## Supplied material
---+---

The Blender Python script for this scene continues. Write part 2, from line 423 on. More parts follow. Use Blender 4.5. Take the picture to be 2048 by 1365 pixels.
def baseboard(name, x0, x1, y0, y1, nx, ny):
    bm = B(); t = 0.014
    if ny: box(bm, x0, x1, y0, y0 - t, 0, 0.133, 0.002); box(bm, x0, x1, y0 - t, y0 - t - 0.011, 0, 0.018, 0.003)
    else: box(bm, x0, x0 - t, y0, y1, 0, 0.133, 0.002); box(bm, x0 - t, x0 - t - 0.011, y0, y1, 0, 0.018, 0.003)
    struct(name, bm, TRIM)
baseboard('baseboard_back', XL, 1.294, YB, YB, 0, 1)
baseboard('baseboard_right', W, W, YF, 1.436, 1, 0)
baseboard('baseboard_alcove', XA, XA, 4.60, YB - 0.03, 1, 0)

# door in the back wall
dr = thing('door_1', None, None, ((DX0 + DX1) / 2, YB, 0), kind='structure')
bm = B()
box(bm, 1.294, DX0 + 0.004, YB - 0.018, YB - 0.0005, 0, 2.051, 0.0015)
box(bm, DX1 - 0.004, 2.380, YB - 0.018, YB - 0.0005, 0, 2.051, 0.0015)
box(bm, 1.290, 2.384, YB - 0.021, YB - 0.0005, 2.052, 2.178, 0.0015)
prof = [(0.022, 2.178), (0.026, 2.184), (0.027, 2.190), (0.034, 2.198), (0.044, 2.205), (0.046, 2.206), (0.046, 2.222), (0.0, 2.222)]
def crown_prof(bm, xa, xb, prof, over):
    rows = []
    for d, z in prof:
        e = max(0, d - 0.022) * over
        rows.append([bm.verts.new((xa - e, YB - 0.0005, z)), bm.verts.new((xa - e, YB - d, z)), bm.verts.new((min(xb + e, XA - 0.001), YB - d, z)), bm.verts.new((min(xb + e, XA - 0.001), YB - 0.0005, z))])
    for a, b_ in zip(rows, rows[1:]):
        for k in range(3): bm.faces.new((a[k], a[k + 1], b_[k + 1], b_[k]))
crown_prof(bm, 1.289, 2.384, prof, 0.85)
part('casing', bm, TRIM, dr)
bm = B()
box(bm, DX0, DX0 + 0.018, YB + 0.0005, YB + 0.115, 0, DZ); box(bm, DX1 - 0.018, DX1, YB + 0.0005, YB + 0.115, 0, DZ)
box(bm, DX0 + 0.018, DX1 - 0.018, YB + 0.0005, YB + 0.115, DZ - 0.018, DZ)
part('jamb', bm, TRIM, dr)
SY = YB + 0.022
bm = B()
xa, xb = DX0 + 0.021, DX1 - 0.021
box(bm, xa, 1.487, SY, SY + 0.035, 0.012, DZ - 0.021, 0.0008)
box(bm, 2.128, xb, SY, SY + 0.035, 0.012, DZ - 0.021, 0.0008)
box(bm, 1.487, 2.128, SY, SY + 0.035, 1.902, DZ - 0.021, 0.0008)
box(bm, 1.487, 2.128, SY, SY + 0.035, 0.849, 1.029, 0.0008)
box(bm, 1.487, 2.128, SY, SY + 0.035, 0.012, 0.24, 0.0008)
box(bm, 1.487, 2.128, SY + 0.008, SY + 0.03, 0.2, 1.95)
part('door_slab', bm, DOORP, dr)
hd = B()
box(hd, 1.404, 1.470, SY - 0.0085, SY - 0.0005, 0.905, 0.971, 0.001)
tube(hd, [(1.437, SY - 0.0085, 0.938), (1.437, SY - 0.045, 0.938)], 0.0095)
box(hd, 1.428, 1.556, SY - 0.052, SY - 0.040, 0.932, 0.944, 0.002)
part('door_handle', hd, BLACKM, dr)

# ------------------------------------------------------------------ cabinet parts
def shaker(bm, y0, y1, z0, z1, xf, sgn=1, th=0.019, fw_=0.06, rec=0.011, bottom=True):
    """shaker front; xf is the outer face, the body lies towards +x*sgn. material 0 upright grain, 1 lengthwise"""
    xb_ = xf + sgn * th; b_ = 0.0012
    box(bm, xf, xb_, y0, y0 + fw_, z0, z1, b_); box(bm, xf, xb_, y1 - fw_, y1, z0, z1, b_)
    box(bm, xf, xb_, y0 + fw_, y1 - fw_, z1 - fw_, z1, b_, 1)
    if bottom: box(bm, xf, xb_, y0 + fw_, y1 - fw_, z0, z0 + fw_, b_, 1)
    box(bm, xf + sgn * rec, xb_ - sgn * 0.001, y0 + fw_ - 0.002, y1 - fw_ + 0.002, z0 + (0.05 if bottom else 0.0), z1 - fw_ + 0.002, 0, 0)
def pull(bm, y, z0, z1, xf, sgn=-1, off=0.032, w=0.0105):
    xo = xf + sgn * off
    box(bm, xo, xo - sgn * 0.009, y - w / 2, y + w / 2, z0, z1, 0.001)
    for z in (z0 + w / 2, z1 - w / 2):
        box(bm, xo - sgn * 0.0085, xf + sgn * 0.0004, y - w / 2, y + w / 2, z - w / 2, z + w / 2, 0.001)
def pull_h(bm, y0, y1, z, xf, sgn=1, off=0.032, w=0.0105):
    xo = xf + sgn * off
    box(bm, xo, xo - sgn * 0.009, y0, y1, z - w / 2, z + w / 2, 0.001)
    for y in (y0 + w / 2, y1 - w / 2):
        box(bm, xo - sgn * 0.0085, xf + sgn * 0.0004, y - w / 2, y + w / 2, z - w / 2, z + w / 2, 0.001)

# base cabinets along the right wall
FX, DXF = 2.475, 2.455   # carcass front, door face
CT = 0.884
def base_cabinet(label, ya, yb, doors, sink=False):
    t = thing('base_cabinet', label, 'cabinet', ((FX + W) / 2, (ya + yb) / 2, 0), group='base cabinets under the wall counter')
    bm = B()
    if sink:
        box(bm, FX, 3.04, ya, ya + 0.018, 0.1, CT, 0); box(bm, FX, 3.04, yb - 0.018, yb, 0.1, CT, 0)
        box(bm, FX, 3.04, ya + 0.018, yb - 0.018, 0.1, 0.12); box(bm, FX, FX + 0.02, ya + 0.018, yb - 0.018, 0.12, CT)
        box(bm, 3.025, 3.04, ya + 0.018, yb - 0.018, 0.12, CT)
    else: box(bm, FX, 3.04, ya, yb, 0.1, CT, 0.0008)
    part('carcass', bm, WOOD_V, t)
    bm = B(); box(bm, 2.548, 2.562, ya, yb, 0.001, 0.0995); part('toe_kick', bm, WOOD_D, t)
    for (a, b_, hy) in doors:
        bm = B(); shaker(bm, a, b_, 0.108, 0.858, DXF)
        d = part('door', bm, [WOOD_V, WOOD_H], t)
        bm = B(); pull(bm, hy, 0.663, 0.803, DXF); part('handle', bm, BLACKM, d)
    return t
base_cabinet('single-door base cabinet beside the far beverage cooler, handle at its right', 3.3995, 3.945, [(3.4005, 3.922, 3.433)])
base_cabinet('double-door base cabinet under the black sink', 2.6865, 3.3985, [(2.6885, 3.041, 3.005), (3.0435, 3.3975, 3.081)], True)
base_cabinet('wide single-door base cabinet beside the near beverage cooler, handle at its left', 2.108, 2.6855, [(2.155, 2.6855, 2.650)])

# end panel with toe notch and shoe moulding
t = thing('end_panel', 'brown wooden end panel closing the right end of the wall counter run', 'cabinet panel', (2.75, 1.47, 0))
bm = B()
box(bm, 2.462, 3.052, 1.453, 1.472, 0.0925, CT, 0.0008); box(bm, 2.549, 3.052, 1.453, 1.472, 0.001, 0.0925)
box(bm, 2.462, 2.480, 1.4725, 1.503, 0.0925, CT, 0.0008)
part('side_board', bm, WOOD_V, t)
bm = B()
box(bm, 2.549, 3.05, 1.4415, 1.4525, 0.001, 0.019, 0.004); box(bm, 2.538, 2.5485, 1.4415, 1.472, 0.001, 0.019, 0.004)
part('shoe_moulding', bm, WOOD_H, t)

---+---

## Problem details
Return exactly the leading lines of the listing, stopping after the line in which "baseboard('baseboard_alcove', XA, XA, 4.60, YB" occurs.

## Correct output
The Blender Python script for this scene continues. Write part 2, from line 423 on. More parts follow. Use Blender 4.5. Take the picture to be 2048 by 1365 pixels.
def baseboard(name, x0, x1, y0, y1, nx, ny):
    bm = B(); t = 0.014
    if ny: box(bm, x0, x1, y0, y0 - t, 0, 0.133, 0.002); box(bm, x0, x1, y0 - t, y0 - t - 0.011, 0, 0.018, 0.003)
    else: box(bm, x0, x0 - t, y0, y1, 0, 0.133, 0.002); box(bm, x0 - t, x0 - t - 0.011, y0, y1, 0, 0.018, 0.003)
    struct(name, bm, TRIM)
baseboard('baseboard_back', XL, 1.294, YB, YB, 0, 1)
baseboard('baseboard_right', W, W, YF, 1.436, 1, 0)
baseboard('baseboard_alcove', XA, XA, 4.60, YB - 0.03, 1, 0)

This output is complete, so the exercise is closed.